Kadınları korkutacak
sıradan bakışları, tacize dönüşecek erkek kabalığını, aklın uçkura takılı
oluşunu baştan beri eleştirmiş olmanın gönül rahatlığı ile ardında yürüdüğüm
kadını ve ona, onun beyaz babetleri içinde taşıdığı beyaz topuklu ayaklarına
kadar bakışıma cevap aradım.
15 yaşında panayır
çadırında izlediğim genç kadın bedenleri, müzik eşliğinde kıvrak erotik
dansları, minnet ile hatırladığım gençlik yıllarıdır.

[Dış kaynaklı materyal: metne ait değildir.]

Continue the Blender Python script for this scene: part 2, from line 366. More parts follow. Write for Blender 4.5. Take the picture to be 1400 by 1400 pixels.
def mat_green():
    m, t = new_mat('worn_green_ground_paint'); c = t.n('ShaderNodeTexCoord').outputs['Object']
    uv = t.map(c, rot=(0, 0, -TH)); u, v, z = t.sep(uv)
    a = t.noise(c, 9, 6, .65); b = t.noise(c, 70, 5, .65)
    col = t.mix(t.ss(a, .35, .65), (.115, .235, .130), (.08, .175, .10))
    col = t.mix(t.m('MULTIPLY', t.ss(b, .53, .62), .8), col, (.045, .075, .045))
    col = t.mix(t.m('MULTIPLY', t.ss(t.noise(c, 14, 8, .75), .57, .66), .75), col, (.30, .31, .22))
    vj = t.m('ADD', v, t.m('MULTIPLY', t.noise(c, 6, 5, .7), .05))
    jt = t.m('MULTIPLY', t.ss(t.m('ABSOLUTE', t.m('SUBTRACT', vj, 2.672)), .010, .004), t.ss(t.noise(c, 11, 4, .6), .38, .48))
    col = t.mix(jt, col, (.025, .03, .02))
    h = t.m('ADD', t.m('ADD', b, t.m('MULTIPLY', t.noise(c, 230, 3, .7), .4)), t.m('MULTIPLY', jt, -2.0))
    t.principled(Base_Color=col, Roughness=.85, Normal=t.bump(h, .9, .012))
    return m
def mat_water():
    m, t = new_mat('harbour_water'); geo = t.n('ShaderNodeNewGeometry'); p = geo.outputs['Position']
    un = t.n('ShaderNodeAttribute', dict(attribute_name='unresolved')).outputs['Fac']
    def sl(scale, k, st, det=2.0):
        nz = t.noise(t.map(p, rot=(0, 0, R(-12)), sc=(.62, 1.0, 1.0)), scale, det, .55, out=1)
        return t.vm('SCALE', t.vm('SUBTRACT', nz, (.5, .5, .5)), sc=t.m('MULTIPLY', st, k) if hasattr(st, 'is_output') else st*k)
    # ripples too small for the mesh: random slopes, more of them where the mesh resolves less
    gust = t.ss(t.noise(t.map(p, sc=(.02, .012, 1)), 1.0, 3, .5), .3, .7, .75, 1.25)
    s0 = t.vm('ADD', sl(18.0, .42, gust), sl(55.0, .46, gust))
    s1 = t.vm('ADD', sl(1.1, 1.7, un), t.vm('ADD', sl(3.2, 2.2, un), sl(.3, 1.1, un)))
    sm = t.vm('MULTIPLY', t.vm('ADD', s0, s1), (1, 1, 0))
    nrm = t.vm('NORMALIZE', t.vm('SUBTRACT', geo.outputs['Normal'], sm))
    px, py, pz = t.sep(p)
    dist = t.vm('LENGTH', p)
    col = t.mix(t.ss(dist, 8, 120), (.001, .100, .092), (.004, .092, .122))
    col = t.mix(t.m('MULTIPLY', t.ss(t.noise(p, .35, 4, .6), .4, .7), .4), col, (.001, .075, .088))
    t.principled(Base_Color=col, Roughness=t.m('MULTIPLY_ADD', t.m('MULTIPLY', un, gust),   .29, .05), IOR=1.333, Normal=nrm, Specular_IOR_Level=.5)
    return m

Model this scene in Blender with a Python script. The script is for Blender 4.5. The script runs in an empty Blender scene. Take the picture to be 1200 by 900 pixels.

Mağara devirlerinden,
ilkel insan zamanlarından gelen korkunç bir alışkanlığı; saldırmayı, tacizi,
tecavüzü, zorbalığı yok eden şeylerdir; danslar, gösteriler, sinemalar,
tiyatrolar ve birlikte büyüyüp, serpildiğimiz sevgililer.
Erkek bedeninin de
önemli olduğunu, erkeğin de seçici olması gerektiğini, bir köy boğası, dölleme
makinesi olmadığını öğretir bize; sanatın her türlü ahenkli gösterisi; müziğin
her türlü; her perdeden yayılan sesleri…
Uygar ülkeler,
uygarlık yolculuğunda, ilk önce erkek ve kadın kösnüllüğünü yatırmışlar masaya.
Her türlü sıra dışı isteğin, gösterinin, açlığın; alışverişin karşılanacağı
yerleri yasalar içinde uygulamaya koymuşlar.
Korkutarak, ayıplara
gömerek insan duygularını öldüreyim derken, insan denen harika canlıyı; bir
hayvanda bile görülmeyecek kötülüklerden arındırma projeleridir; insana
güvenmek, onun özgürlüğünü, kendi sesini, bedenini, ruhunu tanıyacağı şansı
vermek; aynı zamanda o toplumun, biliminin, sanatının da kazanacağı dünya
arenasına güçlü bir gösteri yapacağının da ifadesidir…
Genç kadının peşinden
ayrılırken, düşüncenin, görgünün, beğeninin, güzel ve şık olmanın “hadi gel
hemen yatalım” çağrısı anlamına gelmediği, öyle düşünmediğim için, güne de,
önümde yürüyen beyaz babetli, parlak kırmızı ojeli, uzun beyaz parmaklı genç
kadına da minnet ile teşekkür ettim.